2. Dualism and monism characterize basic categories of thought. Thus it is possible for someone to think like a dualist or think like a monist. Generally I take it the conclusion is that people think like dualists, particularly neurologists (despite their claims), René Decartes, anyone who claims to bridge the gap or collapse the distinction between mind and body and various primitives who don't know any better. Often the epistemology of these anthropological ontologists allows them to seamlessly fold more traditional ontology into their system, much one would guess, to the protest of Spinoza et al.

3. There is no categorical distinction between philosophical speculation, the fundamental logic of a culture (including its basic psychological categories), and. This functions much in the way that the previous position does, but understands the basic categories of existence not merely to be about the way people think but about the way everything is. It thus entails dealing with much more than "cognition." A lot of people occupying the second position want to be in this third position, but don't realize that they're secretly crypto-dualists or crypto-monists.

Unsurprisingly these three possibilities map onto Absolutism, Relativism and something we could call Radical Relativism, Relationism or Perspectivism. The problem with category three is that it makes everyone's life harder and more confusing rather than tidying up all of our differences and identities.

I myself occupy the elusive fourth position, called variously Substance Polybrachialism or Eliminative Cephalopousianism, where both Mind and Matter are reducible to a more "fundamental" state(?) of dusky, besuckered, writhing, tentacular madness.

Dr. Twinglebrook-Hastings, MPAC (Barrow) said...

Also I blame my apparent inability to find a stable spelling of "dualist" (or "duelist") on the powerful distillate of squid ink and pure grain alcohol that is customarily consumed in my culture prior to any philosophical endeavor.

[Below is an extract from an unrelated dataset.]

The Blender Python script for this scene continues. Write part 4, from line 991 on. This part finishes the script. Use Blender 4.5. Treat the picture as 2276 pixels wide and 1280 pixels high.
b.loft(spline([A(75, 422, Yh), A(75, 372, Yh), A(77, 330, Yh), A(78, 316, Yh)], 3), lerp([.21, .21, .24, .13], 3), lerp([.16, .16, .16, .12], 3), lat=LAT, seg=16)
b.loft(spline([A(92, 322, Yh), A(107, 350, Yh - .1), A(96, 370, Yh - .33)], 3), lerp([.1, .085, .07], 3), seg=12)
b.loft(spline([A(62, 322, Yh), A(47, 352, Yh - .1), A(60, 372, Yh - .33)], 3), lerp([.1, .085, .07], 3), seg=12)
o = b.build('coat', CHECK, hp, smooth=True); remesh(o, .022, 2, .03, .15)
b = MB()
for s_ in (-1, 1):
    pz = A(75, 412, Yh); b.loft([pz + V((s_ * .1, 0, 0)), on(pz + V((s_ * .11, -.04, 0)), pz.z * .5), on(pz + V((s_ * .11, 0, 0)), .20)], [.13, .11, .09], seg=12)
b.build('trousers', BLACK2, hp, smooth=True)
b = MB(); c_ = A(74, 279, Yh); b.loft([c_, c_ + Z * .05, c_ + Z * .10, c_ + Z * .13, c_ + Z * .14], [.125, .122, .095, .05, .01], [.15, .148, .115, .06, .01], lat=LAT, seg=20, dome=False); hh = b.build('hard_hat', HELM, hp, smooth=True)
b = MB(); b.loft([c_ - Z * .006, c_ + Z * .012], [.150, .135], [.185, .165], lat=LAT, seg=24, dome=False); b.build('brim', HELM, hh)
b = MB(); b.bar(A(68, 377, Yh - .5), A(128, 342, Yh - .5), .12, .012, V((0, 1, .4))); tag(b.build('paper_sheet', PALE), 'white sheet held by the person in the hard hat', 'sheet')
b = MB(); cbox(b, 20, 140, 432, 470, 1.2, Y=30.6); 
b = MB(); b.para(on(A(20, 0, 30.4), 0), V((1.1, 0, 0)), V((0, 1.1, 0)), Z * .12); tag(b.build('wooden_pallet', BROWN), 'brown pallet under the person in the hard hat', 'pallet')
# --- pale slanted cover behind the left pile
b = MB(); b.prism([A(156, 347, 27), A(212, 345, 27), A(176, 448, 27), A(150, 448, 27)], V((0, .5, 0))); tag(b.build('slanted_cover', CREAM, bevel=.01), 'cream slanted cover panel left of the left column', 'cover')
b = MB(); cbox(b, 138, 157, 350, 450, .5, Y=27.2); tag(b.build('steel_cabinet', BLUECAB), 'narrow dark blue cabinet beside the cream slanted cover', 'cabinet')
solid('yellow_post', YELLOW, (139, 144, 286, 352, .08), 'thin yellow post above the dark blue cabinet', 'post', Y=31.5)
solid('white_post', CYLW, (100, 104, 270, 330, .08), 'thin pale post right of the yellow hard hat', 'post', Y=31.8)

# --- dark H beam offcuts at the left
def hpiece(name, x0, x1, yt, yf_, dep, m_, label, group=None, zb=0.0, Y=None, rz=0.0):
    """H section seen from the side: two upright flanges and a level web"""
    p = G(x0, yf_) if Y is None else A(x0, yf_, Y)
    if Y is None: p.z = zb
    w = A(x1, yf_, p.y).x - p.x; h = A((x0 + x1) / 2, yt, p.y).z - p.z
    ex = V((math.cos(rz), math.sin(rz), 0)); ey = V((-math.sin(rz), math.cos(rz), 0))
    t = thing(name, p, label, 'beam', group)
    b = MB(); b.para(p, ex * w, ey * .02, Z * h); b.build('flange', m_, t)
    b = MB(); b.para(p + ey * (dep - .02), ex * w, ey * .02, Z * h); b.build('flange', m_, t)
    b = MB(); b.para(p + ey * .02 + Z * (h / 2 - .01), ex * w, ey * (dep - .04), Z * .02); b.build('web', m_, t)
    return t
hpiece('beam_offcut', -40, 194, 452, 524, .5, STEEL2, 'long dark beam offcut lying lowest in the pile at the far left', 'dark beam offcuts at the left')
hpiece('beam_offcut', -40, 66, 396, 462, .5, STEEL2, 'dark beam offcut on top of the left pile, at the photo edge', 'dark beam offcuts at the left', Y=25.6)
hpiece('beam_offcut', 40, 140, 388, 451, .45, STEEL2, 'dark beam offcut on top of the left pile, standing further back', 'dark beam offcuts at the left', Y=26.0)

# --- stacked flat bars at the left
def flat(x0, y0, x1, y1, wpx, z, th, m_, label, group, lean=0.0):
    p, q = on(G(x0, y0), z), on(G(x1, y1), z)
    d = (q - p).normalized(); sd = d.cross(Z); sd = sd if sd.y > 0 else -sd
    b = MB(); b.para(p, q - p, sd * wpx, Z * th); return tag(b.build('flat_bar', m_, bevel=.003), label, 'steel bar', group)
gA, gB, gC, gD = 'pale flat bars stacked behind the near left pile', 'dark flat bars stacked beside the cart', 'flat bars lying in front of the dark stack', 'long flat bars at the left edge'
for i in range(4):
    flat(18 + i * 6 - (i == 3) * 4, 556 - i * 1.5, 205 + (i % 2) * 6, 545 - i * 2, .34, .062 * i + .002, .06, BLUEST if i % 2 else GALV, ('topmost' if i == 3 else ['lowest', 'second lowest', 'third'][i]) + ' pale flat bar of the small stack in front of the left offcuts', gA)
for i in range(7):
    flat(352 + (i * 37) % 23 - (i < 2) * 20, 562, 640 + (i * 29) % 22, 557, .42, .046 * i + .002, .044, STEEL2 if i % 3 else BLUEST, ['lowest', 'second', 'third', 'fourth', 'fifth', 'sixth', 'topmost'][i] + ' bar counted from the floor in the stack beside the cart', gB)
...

Sir Tedward Tevan Tevans-Britchard said...

I personally think we are all natural mustelidae. I seem to have caused some confusion with my use of Astuti's paper as an example before - it was the first overtly 'cognitive' paper I could think of off the top of my head that demonstrated that the learning approach could provide descriptive richness. I did not mean to hold Astuti up as a supporter of thought not being language-like. I still think the work she does is interesting and worth paying attention to.

But what I would be most interested to learn is the panel's views on the relationship between 'duellism' and 'purification', since I am finding the distinction to be fluid and elusive at pres.

But it seems the point of the 'are we natural duellists' question is, or should be, whether we can produce an archaelogy of this way of thinking that appears to be 'modern' (cartesian, christian, whatever) which involves dividing the world up all over the place and separating your brain from your body from the kingdom of heaven.

And that is worthwhile because a) it really would go some way to helping to clarify the millions of occasions where we ask people in other places questions and then totally misunderstand their answers, and b) because it would of course prove the symbological thesis that we were all natural monists until the catholic church suppressed the free love teachings of sir Jesus Christ. Oh wait or were we duellists who just appreciated the balance between the masculine and feminine. Either way an archaeology of duellism/purification is of urgent necessity, I think.